Prawdziwym zagrożeniem są nielegalne e-booki, wklejane przez użytkowników na różnych blogach, forach.
Zapytaliśmy kilka osób, co sądzą na temat e-booków.
Maja (22 lata, studentka z Warszawy):
— Jestem zdeklarowaną internautką, Internet jest dla mnie źródłem rozrywki i informacji. Bardzo przydaje mi się na studiach. Nie wyobrażam sobie natomiast braku tradycyjnych książek. Próbowałam korzystać z e-booków, ale takie czytanie jest dla mnie koszmarne! Jak tu czytać bez szelestu kartek, bez świeżego zapachu druku? Pomijając już zmęczone od czytania na monitorze oczy…

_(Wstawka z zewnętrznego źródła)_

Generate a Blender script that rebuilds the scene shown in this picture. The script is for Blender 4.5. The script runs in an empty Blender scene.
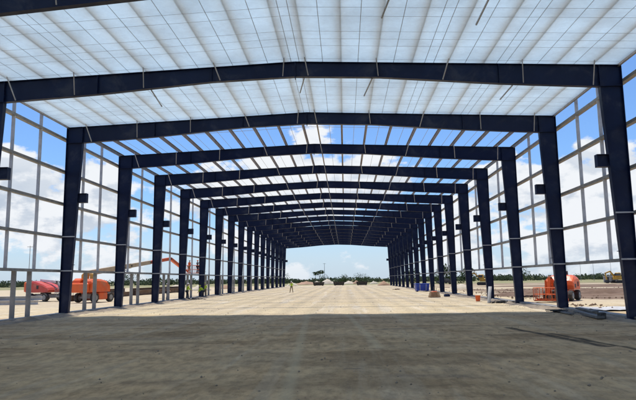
import bpy, math, random
from mathutils import Vector, Matrix, noise as mnoise
R = math.radians
rnd = random.Random(11)
scene = bpy.context.scene
COL = scene.collection

# ------------------------------------------------------------------ camera
CAM = Vector((2.282, 0.0, 1.986))
YAW, PITCH, ROLL = 0.04372, 0.13416, -0.0131
fw = Vector((-math.sin(YAW) * math.cos(PITCH), math.cos(YAW) * math.cos(PITCH), math.sin(PITCH)))
rt = Vector((math.cos(YAW), math.sin(YAW), 0))
up = rt.cross(fw)
r2 = rt * math.cos(ROLL) + up * math.sin(ROLL)
u2 = up * math.cos(ROLL) - rt * math.sin(ROLL)
cd = bpy.data.cameras.new("camera")
cam = bpy.data.objects.new("camera", cd)
COL.objects.link(cam)
cam.matrix_world = Matrix(((r2.x, u2.x, -fw.x, CAM.x), (r2.y, u2.y, -fw.y, CAM.y),
                           (r2.z, u2.z, -fw.z, CAM.z), (0, 0, 0, 1)))
cd.sensor_width = 36.0
cd.lens = 588.66 / 636 * 36
cd.clip_start, cd.clip_end = 0.1, 6000
scene.camera = cam

# ------------------------------------------------------------------ light
SUN_EL, SUN_AZ = R(77.5), R(-14)           # azimuth measured from +Y (down the hall) towards +X
sunv = Vector((math.sin(SUN_AZ) * math.cos(SUN_EL), math.cos(SUN_AZ) * math.cos(SUN_EL), math.sin(SUN_EL)))
sd = bpy.data.lights.new("sun", 'SUN')
sd.energy, sd.angle, sd.color = 4.7, R(4.5), (1.0, 0.955, 0.88)
sun = bpy.data.objects.new("sun", sd)
COL.objects.link(sun)
sun.rotation_euler = (-sunv).to_track_quat('-Z', 'Y').to_euler()
vs = scene.view_settings
vs.view_transform, vs.look, vs.exposure, vs.gamma = 'Standard', 'None', 0.0, 1.0
vs.use_curve_mapping = False


class NT:
    """small helper to write node trees"""
    def __init__(s, tree):
        s.t = tree; s.n = tree.nodes; s.l = tree.links

    def node(s, typ, **kw):
        n = s.n.new(typ)
        for k, v in kw.items(): setattr(n, k, v)
        return n

    def put(s, sock, v):
        if v is None: return
        if isinstance(v, bpy.types.NodeSocket): s.l.new(v, sock)
        elif isinstance(v, (tuple, list)) and len(v) == 3 and sock.type == 'RGBA': sock.default_value = (*v, 1)
        else: sock.default_value = v

    def math(s, op, a, b=None, c=None, clamp=False):
        n = s.node('ShaderNodeMath', operation=op, use_clamp=clamp)
        s.put(n.inputs[0], a); s.put(n.inputs[1], b); s.put(n.inputs[2], c)
        return n.outputs[0]

    def vmath(s, op, a, b=None, out=0):
        n = s.node('ShaderNodeVectorMath', operation=op)
        s.put(n.inputs[0], a); s.put(n.inputs[1], b)
        return n.outputs[out]

    def mapr(s, v, a, b, c=0.0, d=1.0, smooth=True):
        n = s.node('ShaderNodeMapRange')
        n.interpolation_type = 'SMOOTHSTEP' if smooth else 'LINEAR'
        s.put(n.inputs['Value'], v)
        for k, x in zip(('From Min', 'From Max', 'To Min', 'To Max'), (a, b, c, d)): s.put(n.inputs[k], x)
        return n.outputs[0]

    def mix(s, f, a, b, mode='MIX'):
        n = s.node('ShaderNodeMix', data_type='RGBA', blend_type=mode)
        s.put(n.inputs[0], f); s.put(n.inputs[6], a); s.put(n.inputs[7], b)
        return n.outputs[2]

    def noise(s, vec, scale, detail=4, rough=0.55, dist=0.0):
        n = s.node('ShaderNodeTexNoise')
        s.put(n.inputs['Vector'], vec)
        n.inputs['Scale'].default_value = scale
        n.inputs['Detail'].default_value = detail
        n.inputs['Roughness'].default_value = rough
        n.inputs['Distortion'].default_value = dist
        return n.outputs[0]

    def xyz(s, v):
        n = s.node('ShaderNodeSeparateXYZ'); s.put(n.inputs[0], v); return n.outputs

    def comb(s, x, y, z):
        n = s.node('ShaderNodeCombineXYZ')
        for i, v in enumerate((x, y, z)): s.put(n.inputs[i], v)
        return n.outputs[0]


# ------------------------------------------------------------------ world: Nishita sky with procedural cumulus
world = bpy.data.worlds.new("World")
scene.world = world
world.use_nodes = True
w = NT(world.node_tree)
w.n.clear()
sky = w.node('ShaderNodeTexSky', sky_type='NISHITA')
sky.sun_disc = False
sky.sun_elevation, sky.sun_rotation = SUN_EL, SUN_AZ
sky.air_density, sky.dust_density, sky.ozone_density = 1.0, 0.6, 1.5
dirv = w.node('ShaderNodeTexCoord').outputs['Generated']
dx, dy, dz = w.xyz(dirv)
cv = w.comb(w.math('MULTIPLY', dx, 1.0), dy, w.math('MULTIPLY', dz, 1.9))
big = w.noise(w.vmath('ADD', cv, (3.1, 1.7, 0.4)), 3.6, 9, 0.56, 0.15)
fine = w.noise(w.vmath('ADD', cv, (8.3, 2.2, 5.4)), 11.0, 8, 0.6, 0.1)
cover = w.math('ADD', big, w.math('MULTIPLY', w.math('SUBTRACT', fine, 0.5), 0.50))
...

Oskar (27 lat, kierownik sklepu z Warszawy):
— E-booki są dobre, można większość z nich za darmo ściągnąć z netu — szczególnie te, których nie ma jeszcze w Polsce – szybko przejrzeć, wyciągnąć niezbędne informacje i skasować, wszystko bez latania po bibliotekach, przepisywania i kserowania. Ale raczej nie mógłbym swojej dziewczynie, która nałogowo pochłania książki, sprezentować plik PDF-a z jakąś nową powieścią… Chyba by się obraziła;-)
Ola (25 lat, obecnie opiekuje się swoim dzieckiem w Warszawie):
– Może i e-booki są praktyczne, tańsze, ekologiczne — bo oszczędzają drzewa, ale jak czytać je dziecku wieczorem przed snem… Mam wziąć mojego syna na kolana i posądzić przed ekranem komputera? To nie stworzy klimatu ani więzi między nami, a już tym bardziej nie zrobi z mojego dziecka maniaka czytania książek… raczej maniaka komputerów. A tego bym nie chciała.